Yo soy el Hijo amado en el que el Padre
ha sembrado sus semillas, y tengo que cuidarlas y darles el hábitat necesario para
que crezcan y sueñen. El tiempo que se me ha concedido lo empleo en cuidar esas
semillas de vida, para que no se queden atrapadas y ahogadas entre montañas de
indiferencia, entre escombros de preocupaciones.

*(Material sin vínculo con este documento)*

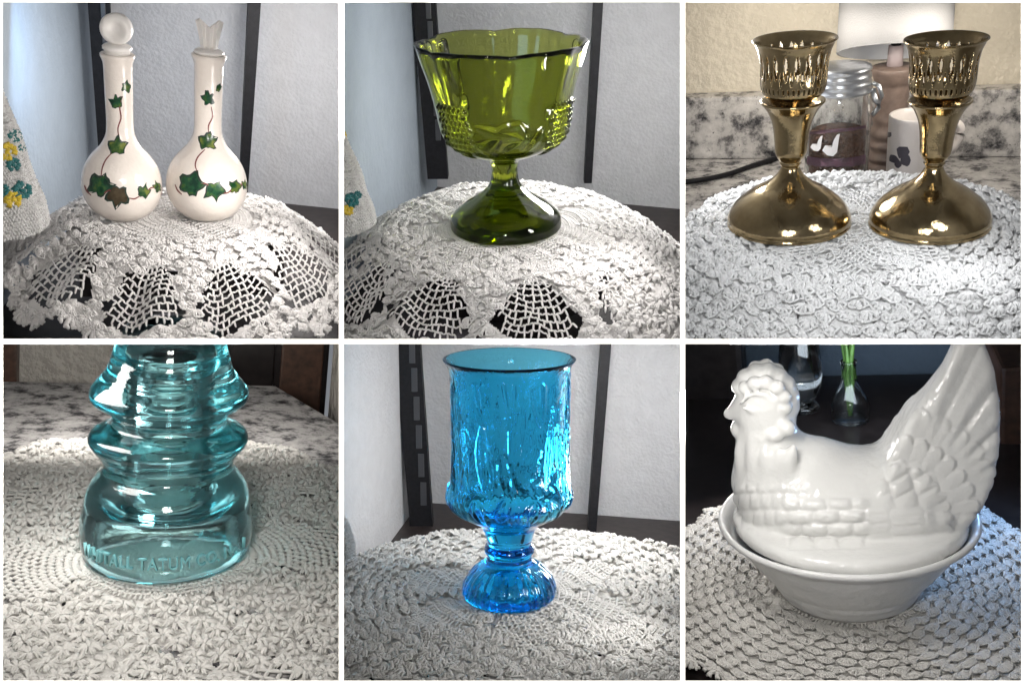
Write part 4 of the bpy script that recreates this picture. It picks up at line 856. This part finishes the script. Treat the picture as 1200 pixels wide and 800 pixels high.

Y como Hijo tomo las riendas de la casa
de mi Padre, que es mi persona, para que él y yo seamos uno, una sola voluntad
y un único corazón.
Cuando nos rebelamos contra esa voluntad
es cuando empiezan los problemas. Porque queremos siempre estar bien, lo que es
imposible. Porque no aceptamos plenamente los azares de la vida, solo aceptamos
los buenos resultados de todo cuanto hacemos; rechazamos y nos hundimos con los
fracasos. Nos obsesionamos con tener éxito, y este tampoco nos favorece
demasiado. Entonces ¿qué?
Si pudiéramos decir: “te acepto como
Señor de mi vida, en ti está mi buena y mi mala suerte. Todo está en tu mano. Y
lo que me das es lo mejor para mí”. Si pudiéramos decir esto con convencimiento
pleno, nuestra vida cambiaría. Pasaríamos a ser hombres y mujeres que viven
plenamente confiados.
Y en esa conquista se mueve nuestra vida:
la de la aceptación y confianza.
Siempre un hijo pequeño confía entre los
brazos de su padre o de su madre. Ese es el mejor modelo para nosotros. Nunca
nos faltará lo necesario: la ternura, el mimo, el abrazo paterno/materno, la
mirada de ánimo, la ayuda en todo.
Cuando nos sentimos hijos amados,
comenzamos a saborear lo extraordinario de nuestra existencia.